Chaque Partie doit tenir un registre afin d'assurer la traçabilité des données, de suivre la mise en oeuvre correcte des législations respectives et de garantir la sécurité des données. Ce registre permet le contrôle effectif des dispositions de l'accord relatives aux consultations automatisées des fichiers, d'une part, et de la législation nationale des Parties relative à la protection des données personnelles, d'autre part. Les données du registre dont l'accès doit être protégé, sont conservées durant deux ans. Une autorité de contrôle doit par ailleurs être désignée dans le cadre d'arrangements administratifs.

Un an après la mise en oeuvre de l'accord, les Parties se consultent pour dresser un bilan de son application, en prêtant particulièrement attention à la protection des données à caractère personnel. Une consultation est expressément prévue en cas d'évolution des négociations de l'accord « parapluie » précité.

À l'exception des articles relatifs à la consultation des données, l'accord entrera en vigueur le premier jour du deuxième mois suivant la date de réception de la dernière des notes diplomatiques attestant l'accomplissement des procédures internes requises. S'agissant d'un executive agreement, aucune procédure n'est nécessaire pour sa ratification aux Etats-Unis.

L'entrée en vigueur des articles relatifs à la consultation des données est quant à elle subordonnée à la conclusion des arrangements qui doivent préciser les modalités techniques.
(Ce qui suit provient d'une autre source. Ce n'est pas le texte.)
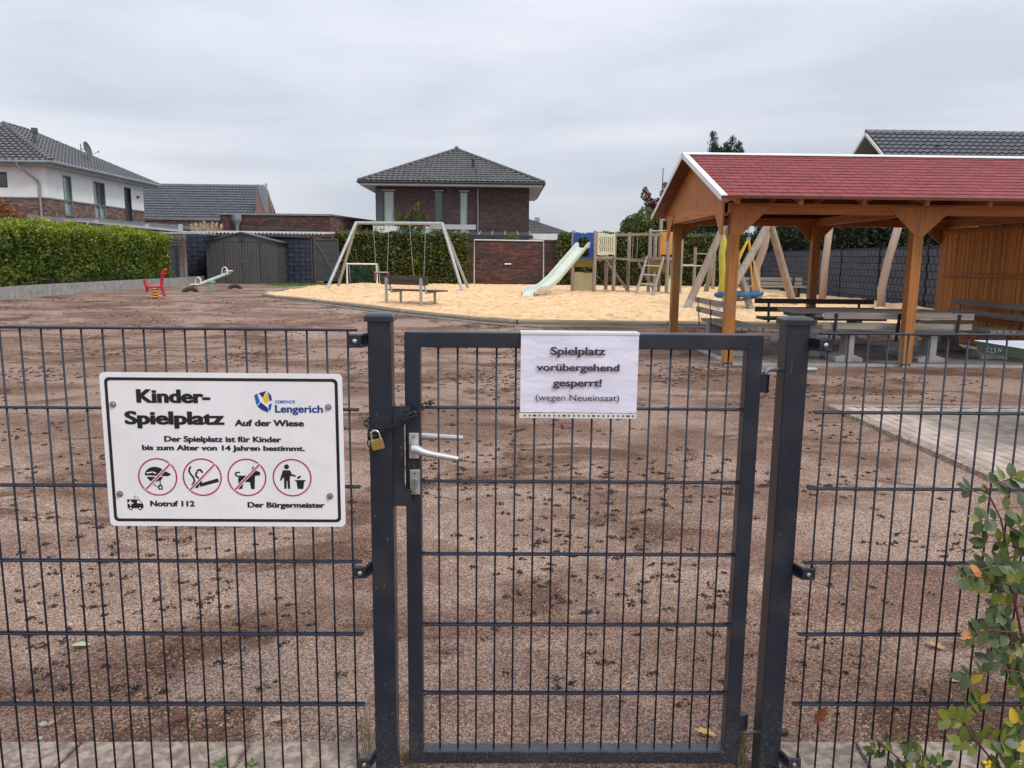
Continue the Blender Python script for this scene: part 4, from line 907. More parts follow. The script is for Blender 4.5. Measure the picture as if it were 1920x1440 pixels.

Dans un premier temps, seul les fichiers d'empreintes dactyloscopiques seraient concernés. En effet, dans les conditions de la législation américaine actuelle, l'article 5 ne pourra être mis en oeuvre car l'organisation fédérale américaine attribue à chaque État fédéré la gestion de son propre fichier génétique (étant précisé que le laboratoire du FBI centralise notamment les profils génétiques des personnes concernées par certaines infractions fédérales, celles du district de Columbia ou encore certains profils de ressortissants étrangers condamnés par des juridictions fédérales). Dans l'attente d'une évolution côté américain, l'article 7 de l'accord permet à chaque Partie d'effectuer une consultation de son propre fichier ADN à la demande de l'autre Partie.

Parmi les pays de l'Espace économique européen pratiquant l'exemption de visa, tous disposent d'un accord de cette nature avec les États-Unis ou d'une base alternative autorisant l'échange de données. Plusieurs autres pays qui ne sont pas membres du Programme d'exemption de visa, dont les cinq pays de l'Union européenne entrant dans cette catégorie, ont négocié un tel accord et quatre l'ont signé.

Compte tenu des délais de rédaction de l'arrangement administratif à conclure et des délais techniques nécessaires à l'ouverture d'accès distants, j'ai le sentiment qu'il serait hautement souhaitable que la procédure de ratification s'achève très rapidement et que la phase de mise en oeuvre puisse s'engager. Le projet de loi a été voté en juin 2015 par le Sénat. Tout en remerciant les services de la police judiciaire, les équipes de la CNIL et l'Ambassade des États-Unis à Paris pour leur disponibilité et la densité des échanges que nous avons eus, je vous invite, mes chers collègues, à adopter le projet de loi.